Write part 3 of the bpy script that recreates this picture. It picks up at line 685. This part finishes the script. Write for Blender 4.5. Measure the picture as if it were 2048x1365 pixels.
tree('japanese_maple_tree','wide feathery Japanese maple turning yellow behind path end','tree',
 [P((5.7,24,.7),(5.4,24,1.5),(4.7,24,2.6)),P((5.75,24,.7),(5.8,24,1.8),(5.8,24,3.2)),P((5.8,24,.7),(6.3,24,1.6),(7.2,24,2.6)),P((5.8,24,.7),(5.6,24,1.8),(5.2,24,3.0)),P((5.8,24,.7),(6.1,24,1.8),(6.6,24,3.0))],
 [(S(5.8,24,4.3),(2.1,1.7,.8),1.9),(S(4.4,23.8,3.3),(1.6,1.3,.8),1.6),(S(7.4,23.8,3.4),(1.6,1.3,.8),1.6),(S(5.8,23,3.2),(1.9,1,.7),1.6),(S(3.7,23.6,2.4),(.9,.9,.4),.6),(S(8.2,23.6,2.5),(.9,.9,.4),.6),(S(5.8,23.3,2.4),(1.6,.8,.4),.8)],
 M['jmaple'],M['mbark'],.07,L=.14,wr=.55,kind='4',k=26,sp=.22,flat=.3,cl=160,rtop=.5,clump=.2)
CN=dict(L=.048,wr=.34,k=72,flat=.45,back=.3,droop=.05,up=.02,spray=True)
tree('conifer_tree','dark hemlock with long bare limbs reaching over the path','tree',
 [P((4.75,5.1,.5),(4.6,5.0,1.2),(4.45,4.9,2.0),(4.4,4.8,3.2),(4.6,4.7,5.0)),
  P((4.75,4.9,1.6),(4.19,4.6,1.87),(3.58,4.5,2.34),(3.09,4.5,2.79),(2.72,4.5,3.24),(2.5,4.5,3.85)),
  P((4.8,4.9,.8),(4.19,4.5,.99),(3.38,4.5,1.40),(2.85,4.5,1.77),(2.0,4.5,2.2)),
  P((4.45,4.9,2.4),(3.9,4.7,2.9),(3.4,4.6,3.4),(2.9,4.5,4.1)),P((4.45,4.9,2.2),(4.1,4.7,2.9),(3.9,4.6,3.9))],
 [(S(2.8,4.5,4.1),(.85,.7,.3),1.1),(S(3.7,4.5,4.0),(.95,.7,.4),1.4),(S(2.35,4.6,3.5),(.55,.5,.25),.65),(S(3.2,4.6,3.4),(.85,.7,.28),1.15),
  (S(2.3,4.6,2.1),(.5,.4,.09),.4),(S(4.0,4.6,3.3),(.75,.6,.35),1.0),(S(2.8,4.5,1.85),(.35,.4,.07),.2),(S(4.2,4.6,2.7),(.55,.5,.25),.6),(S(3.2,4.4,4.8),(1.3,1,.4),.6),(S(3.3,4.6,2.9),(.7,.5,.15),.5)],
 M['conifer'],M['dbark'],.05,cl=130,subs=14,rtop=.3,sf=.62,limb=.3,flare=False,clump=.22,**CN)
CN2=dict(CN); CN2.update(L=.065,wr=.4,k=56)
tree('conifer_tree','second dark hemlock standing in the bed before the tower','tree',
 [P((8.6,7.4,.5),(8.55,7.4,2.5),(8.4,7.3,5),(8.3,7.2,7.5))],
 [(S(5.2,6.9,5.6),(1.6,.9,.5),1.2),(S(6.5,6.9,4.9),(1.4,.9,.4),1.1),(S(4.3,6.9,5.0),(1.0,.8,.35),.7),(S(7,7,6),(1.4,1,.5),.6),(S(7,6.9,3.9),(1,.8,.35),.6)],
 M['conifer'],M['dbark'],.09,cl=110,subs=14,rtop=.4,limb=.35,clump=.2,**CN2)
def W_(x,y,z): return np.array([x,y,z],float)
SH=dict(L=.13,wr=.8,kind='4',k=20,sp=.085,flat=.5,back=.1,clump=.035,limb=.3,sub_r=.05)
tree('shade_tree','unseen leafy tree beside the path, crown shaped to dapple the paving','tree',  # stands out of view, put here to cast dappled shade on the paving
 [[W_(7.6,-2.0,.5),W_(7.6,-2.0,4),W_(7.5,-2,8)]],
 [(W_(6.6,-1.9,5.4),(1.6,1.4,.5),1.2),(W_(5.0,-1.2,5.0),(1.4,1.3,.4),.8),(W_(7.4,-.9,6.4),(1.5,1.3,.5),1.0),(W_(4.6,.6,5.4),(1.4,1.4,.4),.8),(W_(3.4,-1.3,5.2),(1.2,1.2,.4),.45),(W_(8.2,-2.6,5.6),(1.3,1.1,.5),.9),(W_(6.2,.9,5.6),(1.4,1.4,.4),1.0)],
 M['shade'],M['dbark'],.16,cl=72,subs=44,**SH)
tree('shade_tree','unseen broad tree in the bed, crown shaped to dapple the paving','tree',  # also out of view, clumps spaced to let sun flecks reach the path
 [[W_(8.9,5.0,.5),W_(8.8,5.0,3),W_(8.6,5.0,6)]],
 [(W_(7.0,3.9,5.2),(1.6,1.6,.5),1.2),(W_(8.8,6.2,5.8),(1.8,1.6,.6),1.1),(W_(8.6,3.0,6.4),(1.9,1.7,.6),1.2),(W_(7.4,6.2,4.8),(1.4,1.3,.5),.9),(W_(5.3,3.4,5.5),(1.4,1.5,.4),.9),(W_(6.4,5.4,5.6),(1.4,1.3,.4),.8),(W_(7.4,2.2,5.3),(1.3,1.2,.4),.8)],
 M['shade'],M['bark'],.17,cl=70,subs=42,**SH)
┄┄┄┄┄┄
| Your objective |
Quote the entire listing above exactly.

| Result of this task |
Write part 3 of the bpy script that recreates this picture. It picks up at line 685. This part finishes the script. Write for Blender 4.5. Measure the picture as if it were 2048x1365 pixels.
tree('japanese_maple_tree','wide feathery Japanese maple turning yellow behind path end','tree',
 [P((5.7,24,.7),(5.4,24,1.5),(4.7,24,2.6)),P((5.75,24,.7),(5.8,24,1.8),(5.8,24,3.2)),P((5.8,24,.7),(6.3,24,1.6),(7.2,24,2.6)),P((5.8,24,.7),(5.6,24,1.8),(5.2,24,3.0)),P((5.8,24,.7),(6.1,24,1.8),(6.6,24,3.0))],
 [(S(5.8,24,4.3),(2.1,1.7,.8),1.9),(S(4.4,23.8,3.3),(1.6,1.3,.8),1.6),(S(7.4,23.8,3.4),(1.6,1.3,.8),1.6),(S(5.8,23,3.2),(1.9,1,.7),1.6),(S(3.7,23.6,2.4),(.9,.9,.4),.6),(S(8.2,23.6,2.5),(.9,.9,.4),.6),(S(5.8,23.3,2.4),(1.6,.8,.4),.8)],
 M['jmaple'],M['mbark'],.07,L=.14,wr=.55,kind='4',k=26,sp=.22,flat=.3,cl=160,rtop=.5,clump=.2)
CN=dict(L=.048,wr=.34,k=72,flat=.45,back=.3,droop=.05,up=.02,spray=True)
tree('conifer_tree','dark hemlock with long bare limbs reaching over the path','tree',
 [P((4.75,5.1,.5),(4.6,5.0,1.2),(4.45,4.9,2.0),(4.4,4.8,3.2),(4.6,4.7,5.0)),
  P((4.75,4.9,1.6),(4.19,4.6,1.87),(3.58,4.5,2.34),(3.09,4.5,2.79),(2.72,4.5,3.24),(2.5,4.5,3.85)),
  P((4.8,4.9,.8),(4.19,4.5,.99),(3.38,4.5,1.40),(2.85,4.5,1.77),(2.0,4.5,2.2)),
  P((4.45,4.9,2.4),(3.9,4.7,2.9),(3.4,4.6,3.4),(2.9,4.5,4.1)),P((4.45,4.9,2.2),(4.1,4.7,2.9),(3.9,4.6,3.9))],
 [(S(2.8,4.5,4.1),(.85,.7,.3),1.1),(S(3.7,4.5,4.0),(.95,.7,.4),1.4),(S(2.35,4.6,3.5),(.55,.5,.25),.65),(S(3.2,4.6,3.4),(.85,.7,.28),1.15),
  (S(2.3,4.6,2.1),(.5,.4,.09),.4),(S(4.0,4.6,3.3),(.75,.6,.35),1.0),(S(2.8,4.5,1.85),(.35,.4,.07),.2),(S(4.2,4.6,2.7),(.55,.5,.25),.6),(S(3.2,4.4,4.8),(1.3,1,.4),.6),(S(3.3,4.6,2.9),(.7,.5,.15),.5)],
 M['conifer'],M['dbark'],.05,cl=130,subs=14,rtop=.3,sf=.62,limb=.3,flare=False,clump=.22,**CN)
CN2=dict(CN); CN2.update(L=.065,wr=.4,k=56)
tree('conifer_tree','second dark hemlock standing in the bed before the tower','tree',
 [P((8.6,7.4,.5),(8.55,7.4,2.5),(8.4,7.3,5),(8.3,7.2,7.5))],
 [(S(5.2,6.9,5.6),(1.6,.9,.5),1.2),(S(6.5,6.9,4.9),(1.4,.9,.4),1.1),(S(4.3,6.9,5.0),(1.0,.8,.35),.7),(S(7,7,6),(1.4,1,.5),.6),(S(7,6.9,3.9),(1,.8,.35),.6)],
 M['conifer'],M['dbark'],.09,cl=110,subs=14,rtop=.4,limb=.35,clump=.2,**CN2)
def W_(x,y,z): return np.array([x,y,z],float)
SH=dict(L=.13,wr=.8,kind='4',k=20,sp=.085,flat=.5,back=.1,clump=.035,limb=.3,sub_r=.05)
tree('shade_tree','unseen leafy tree beside the path, crown shaped to dapple the paving','tree',  # stands out of view, put here to cast dappled shade on the paving
 [[W_(7.6,-2.0,.5),W_(7.6,-2.0,4),W_(7.5,-2,8)]],
 [(W_(6.6,-1.9,5.4),(1.6,1.4,.5),1.2),(W_(5.0,-1.2,5.0),(1.4,1.3,.4),.8),(W_(7.4,-.9,6.4),(1.5,1.3,.5),1.0),(W_(4.6,.6,5.4),(1.4,1.4,.4),.8),(W_(3.4,-1.3,5.2),(1.2,1.2,.4),.45),(W_(8.2,-2.6,5.6),(1.3,1.1,.5),.9),(W_(6.2,.9,5.6),(1.4,1.4,.4),1.0)],
 M['shade'],M['dbark'],.16,cl=72,subs=44,**SH)
tree('shade_tree','unseen broad tree in the bed, crown shaped to dapple the paving','tree',  # also out of view, clumps spaced to let sun flecks reach the path
 [[W_(8.9,5.0,.5),W_(8.8,5.0,3),W_(8.6,5.0,6)]],
 [(W_(7.0,3.9,5.2),(1.6,1.6,.5),1.2),(W_(8.8,6.2,5.8),(1.8,1.6,.6),1.1),(W_(8.6,3.0,6.4),(1.9,1.7,.6),1.2),(W_(7.4,6.2,4.8),(1.4,1.3,.5),.9),(W_(5.3,3.4,5.5),(1.4,1.5,.4),.9),(W_(6.4,5.4,5.6),(1.4,1.3,.4),.8),(W_(7.4,2.2,5.3),(1.3,1.2,.4),.8)],
 M['shade'],M['bark'],.17,cl=70,subs=42,**SH)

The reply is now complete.